::: COLLECTED DATA :::

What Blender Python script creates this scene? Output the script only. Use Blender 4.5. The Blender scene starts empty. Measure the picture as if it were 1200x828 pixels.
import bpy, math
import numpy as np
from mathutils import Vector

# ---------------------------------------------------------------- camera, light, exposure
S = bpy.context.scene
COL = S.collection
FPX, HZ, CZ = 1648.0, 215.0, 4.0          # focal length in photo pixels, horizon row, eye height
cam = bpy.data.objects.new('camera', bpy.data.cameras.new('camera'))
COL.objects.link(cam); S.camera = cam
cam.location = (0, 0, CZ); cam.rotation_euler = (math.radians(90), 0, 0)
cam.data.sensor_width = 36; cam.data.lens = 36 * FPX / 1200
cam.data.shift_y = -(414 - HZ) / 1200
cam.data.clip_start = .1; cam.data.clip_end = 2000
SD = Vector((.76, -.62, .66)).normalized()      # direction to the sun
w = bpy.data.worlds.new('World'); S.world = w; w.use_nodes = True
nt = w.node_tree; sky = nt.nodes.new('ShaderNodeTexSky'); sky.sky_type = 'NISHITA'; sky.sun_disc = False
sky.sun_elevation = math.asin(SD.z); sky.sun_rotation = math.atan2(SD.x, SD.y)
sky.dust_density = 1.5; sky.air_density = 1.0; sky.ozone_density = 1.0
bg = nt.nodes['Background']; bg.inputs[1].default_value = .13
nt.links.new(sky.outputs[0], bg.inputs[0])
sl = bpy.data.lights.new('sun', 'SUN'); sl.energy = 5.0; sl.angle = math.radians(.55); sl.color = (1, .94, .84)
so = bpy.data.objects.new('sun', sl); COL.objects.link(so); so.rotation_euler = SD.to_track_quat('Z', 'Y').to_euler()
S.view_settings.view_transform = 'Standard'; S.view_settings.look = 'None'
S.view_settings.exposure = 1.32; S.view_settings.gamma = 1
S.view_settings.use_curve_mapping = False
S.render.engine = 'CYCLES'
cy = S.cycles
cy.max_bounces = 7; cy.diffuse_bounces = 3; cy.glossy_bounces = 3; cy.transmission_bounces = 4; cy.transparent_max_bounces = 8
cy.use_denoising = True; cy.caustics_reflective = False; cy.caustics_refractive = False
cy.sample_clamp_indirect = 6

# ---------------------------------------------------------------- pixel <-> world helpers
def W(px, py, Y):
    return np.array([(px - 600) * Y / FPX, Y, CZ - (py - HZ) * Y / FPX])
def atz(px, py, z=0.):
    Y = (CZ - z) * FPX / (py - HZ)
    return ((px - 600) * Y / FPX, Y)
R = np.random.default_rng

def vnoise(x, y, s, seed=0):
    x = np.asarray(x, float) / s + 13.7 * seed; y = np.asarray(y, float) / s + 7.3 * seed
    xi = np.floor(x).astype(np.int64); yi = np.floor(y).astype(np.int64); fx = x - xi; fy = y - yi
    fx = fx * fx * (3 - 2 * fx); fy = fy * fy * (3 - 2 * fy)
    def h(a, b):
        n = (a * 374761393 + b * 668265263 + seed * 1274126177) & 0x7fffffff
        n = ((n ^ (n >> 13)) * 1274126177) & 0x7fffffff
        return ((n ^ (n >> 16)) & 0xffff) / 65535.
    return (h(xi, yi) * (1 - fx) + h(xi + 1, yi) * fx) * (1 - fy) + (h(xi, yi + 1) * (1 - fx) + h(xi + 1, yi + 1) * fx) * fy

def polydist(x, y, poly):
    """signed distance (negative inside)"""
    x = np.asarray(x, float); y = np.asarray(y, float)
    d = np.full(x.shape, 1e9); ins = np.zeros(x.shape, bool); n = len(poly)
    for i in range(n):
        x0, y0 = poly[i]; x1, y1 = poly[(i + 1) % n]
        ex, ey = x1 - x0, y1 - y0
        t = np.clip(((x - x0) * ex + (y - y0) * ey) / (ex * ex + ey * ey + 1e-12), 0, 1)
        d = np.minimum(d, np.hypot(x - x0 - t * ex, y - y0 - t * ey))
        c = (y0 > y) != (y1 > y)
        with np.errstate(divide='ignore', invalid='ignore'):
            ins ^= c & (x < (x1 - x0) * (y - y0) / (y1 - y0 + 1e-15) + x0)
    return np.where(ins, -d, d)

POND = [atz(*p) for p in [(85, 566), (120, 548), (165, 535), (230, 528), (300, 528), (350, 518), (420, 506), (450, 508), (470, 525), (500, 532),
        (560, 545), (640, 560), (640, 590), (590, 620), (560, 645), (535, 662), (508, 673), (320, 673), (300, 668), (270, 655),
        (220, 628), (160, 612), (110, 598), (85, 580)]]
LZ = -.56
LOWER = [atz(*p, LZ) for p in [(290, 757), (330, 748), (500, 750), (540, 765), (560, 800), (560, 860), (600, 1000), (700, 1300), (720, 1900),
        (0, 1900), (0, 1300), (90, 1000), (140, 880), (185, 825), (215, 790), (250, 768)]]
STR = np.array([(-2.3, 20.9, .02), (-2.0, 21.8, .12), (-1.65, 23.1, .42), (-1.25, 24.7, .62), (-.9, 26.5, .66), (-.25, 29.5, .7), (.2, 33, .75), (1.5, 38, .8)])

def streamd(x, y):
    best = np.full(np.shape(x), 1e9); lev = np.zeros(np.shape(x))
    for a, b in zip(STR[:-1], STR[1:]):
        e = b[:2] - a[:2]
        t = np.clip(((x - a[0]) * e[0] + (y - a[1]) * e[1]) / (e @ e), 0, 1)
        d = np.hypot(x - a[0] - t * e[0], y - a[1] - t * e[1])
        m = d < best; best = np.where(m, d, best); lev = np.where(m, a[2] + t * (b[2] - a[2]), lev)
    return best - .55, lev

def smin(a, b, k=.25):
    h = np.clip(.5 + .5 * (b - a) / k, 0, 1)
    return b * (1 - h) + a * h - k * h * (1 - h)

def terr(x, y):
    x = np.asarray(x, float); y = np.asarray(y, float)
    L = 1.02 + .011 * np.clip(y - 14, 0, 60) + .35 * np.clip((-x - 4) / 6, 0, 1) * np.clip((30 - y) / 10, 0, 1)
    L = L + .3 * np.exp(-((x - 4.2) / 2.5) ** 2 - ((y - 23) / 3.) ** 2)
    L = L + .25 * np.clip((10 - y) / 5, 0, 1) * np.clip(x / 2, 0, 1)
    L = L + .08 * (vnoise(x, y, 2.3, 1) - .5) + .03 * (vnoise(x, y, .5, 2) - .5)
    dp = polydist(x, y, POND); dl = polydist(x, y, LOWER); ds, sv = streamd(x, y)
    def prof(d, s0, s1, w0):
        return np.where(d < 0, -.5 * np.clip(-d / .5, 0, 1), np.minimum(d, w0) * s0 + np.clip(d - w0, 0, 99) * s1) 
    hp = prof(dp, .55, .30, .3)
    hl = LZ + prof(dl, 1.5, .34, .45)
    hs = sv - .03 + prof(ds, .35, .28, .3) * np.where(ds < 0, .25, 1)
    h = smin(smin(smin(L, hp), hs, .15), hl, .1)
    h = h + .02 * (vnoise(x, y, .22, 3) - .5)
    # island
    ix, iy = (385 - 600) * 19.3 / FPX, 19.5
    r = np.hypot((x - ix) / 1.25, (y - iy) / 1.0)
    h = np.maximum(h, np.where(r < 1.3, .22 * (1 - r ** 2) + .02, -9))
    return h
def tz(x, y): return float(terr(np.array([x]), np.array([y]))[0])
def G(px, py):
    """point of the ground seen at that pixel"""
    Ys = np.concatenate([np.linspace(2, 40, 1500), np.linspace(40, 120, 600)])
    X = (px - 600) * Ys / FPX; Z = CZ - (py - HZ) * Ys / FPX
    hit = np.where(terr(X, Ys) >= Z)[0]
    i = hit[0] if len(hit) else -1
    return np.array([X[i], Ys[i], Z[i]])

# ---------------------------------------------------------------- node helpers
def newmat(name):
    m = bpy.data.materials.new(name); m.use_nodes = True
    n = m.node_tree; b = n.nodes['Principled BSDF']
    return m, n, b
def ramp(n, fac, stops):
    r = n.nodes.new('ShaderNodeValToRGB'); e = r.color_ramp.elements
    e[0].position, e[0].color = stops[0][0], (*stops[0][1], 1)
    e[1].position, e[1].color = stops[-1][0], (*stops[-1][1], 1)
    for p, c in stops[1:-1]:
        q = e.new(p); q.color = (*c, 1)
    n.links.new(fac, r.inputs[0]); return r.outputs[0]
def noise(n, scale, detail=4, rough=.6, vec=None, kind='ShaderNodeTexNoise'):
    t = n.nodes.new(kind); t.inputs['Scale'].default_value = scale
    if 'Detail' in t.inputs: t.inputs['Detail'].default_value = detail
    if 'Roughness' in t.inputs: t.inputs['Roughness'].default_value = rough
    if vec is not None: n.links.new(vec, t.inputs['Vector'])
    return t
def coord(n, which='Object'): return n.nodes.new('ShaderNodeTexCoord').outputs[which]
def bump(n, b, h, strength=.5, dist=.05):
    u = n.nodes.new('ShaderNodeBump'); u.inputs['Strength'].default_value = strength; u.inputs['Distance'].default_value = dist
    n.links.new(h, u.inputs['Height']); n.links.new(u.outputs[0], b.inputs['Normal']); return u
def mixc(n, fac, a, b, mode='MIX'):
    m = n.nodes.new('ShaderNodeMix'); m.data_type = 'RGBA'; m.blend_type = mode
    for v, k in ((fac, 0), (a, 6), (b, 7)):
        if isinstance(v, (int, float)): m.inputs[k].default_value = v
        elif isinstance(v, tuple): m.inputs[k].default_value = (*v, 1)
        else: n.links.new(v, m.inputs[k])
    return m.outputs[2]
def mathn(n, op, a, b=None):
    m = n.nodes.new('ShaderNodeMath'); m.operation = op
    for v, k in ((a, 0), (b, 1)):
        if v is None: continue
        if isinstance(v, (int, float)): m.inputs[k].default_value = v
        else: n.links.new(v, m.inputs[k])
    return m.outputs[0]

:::

YOUR GOAL: Your answer should be exactly the lines of the data above, from the first through the line containing "from mathutils import Vector".

RESULT FOR THIS EXERCISE:
What Blender Python script creates this scene? Output the script only. Use Blender 4.5. The Blender scene starts empty. Measure the picture as if it were 1200x828 pixels.
import bpy, math
import numpy as np
from mathutils import Vector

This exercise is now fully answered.